* Supplied data:

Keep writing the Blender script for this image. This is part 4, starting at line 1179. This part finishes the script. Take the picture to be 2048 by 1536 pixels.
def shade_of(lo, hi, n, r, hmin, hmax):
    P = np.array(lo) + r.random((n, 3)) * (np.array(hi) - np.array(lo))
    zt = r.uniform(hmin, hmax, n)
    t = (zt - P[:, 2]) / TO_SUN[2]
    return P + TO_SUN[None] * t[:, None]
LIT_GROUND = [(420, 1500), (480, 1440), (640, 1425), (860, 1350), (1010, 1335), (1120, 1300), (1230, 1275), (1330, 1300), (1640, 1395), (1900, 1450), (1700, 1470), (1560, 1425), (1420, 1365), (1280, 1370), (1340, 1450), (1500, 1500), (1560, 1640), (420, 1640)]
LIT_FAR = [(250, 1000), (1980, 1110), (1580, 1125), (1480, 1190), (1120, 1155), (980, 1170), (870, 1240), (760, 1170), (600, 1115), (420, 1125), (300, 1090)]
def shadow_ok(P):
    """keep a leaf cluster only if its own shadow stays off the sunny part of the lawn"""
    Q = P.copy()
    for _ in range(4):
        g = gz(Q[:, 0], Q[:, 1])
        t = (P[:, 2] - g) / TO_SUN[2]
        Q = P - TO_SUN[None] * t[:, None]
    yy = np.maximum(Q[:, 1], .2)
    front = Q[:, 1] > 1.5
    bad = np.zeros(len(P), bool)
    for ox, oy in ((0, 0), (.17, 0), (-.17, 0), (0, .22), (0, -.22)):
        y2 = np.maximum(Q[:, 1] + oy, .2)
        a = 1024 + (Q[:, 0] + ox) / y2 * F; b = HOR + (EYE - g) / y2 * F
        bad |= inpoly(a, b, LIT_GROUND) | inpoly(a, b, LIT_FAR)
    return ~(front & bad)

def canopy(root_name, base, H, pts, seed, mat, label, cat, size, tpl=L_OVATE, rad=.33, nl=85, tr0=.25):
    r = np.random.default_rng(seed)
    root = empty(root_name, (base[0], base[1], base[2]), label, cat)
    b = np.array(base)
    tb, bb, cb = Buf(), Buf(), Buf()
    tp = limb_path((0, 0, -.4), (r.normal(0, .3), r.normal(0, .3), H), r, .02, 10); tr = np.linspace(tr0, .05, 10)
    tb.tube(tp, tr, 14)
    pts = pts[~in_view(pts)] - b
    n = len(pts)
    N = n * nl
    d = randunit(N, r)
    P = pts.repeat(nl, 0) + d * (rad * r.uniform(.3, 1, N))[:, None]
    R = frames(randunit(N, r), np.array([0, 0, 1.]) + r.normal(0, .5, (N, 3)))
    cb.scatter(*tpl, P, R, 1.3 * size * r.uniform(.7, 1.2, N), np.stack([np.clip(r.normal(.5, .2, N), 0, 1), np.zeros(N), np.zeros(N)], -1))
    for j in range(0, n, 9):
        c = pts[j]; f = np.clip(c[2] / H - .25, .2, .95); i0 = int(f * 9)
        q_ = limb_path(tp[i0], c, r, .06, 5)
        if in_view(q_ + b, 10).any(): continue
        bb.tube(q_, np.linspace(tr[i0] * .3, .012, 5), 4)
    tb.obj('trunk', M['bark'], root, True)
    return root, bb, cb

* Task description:
Each line of the listing above should be output exactly.

* The solution:
Keep writing the Blender script for this image. This is part 4, starting at line 1179. This part finishes the script. Take the picture to be 2048 by 1536 pixels.
def shade_of(lo, hi, n, r, hmin, hmax):
    P = np.array(lo) + r.random((n, 3)) * (np.array(hi) - np.array(lo))
    zt = r.uniform(hmin, hmax, n)
    t = (zt - P[:, 2]) / TO_SUN[2]
    return P + TO_SUN[None] * t[:, None]
LIT_GROUND = [(420, 1500), (480, 1440), (640, 1425), (860, 1350), (1010, 1335), (1120, 1300), (1230, 1275), (1330, 1300), (1640, 1395), (1900, 1450), (1700, 1470), (1560, 1425), (1420, 1365), (1280, 1370), (1340, 1450), (1500, 1500), (1560, 1640), (420, 1640)]
LIT_FAR = [(250, 1000), (1980, 1110), (1580, 1125), (1480, 1190), (1120, 1155), (980, 1170), (870, 1240), (760, 1170), (600, 1115), (420, 1125), (300, 1090)]
def shadow_ok(P):
    """keep a leaf cluster only if its own shadow stays off the sunny part of the lawn"""
    Q = P.copy()
    for _ in range(4):
        g = gz(Q[:, 0], Q[:, 1])
        t = (P[:, 2] - g) / TO_SUN[2]
        Q = P - TO_SUN[None] * t[:, None]
    yy = np.maximum(Q[:, 1], .2)
    front = Q[:, 1] > 1.5
    bad = np.zeros(len(P), bool)
    for ox, oy in ((0, 0), (.17, 0), (-.17, 0), (0, .22), (0, -.22)):
        y2 = np.maximum(Q[:, 1] + oy, .2)
        a = 1024 + (Q[:, 0] + ox) / y2 * F; b = HOR + (EYE - g) / y2 * F
        bad |= inpoly(a, b, LIT_GROUND) | inpoly(a, b, LIT_FAR)
    return ~(front & bad)

def canopy(root_name, base, H, pts, seed, mat, label, cat, size, tpl=L_OVATE, rad=.33, nl=85, tr0=.25):
    r = np.random.default_rng(seed)
    root = empty(root_name, (base[0], base[1], base[2]), label, cat)
    b = np.array(base)
    tb, bb, cb = Buf(), Buf(), Buf()
    tp = limb_path((0, 0, -.4), (r.normal(0, .3), r.normal(0, .3), H), r, .02, 10); tr = np.linspace(tr0, .05, 10)
    tb.tube(tp, tr, 14)
    pts = pts[~in_view(pts)] - b
    n = len(pts)
    N = n * nl
    d = randunit(N, r)
    P = pts.repeat(nl, 0) + d * (rad * r.uniform(.3, 1, N))[:, None]
    R = frames(randunit(N, r), np.array([0, 0, 1.]) + r.normal(0, .5, (N, 3)))
    cb.scatter(*tpl, P, R, 1.3 * size * r.uniform(.7, 1.2, N), np.stack([np.clip(r.normal(.5, .2, N), 0, 1), np.zeros(N), np.zeros(N)], -1))
    for j in range(0, n, 9):
        c = pts[j]; f = np.clip(c[2] / H - .25, .2, .95); i0 = int(f * 9)
        q_ = limb_path(tp[i0], c, r, .06, 5)
        if in_view(q_ + b, 10).any(): continue
        bb.tube(q_, np.linspace(tr[i0] * .3, .012, 5), 4)
    tb.obj('trunk', M['bark'], root, True)
    return root, bb, cb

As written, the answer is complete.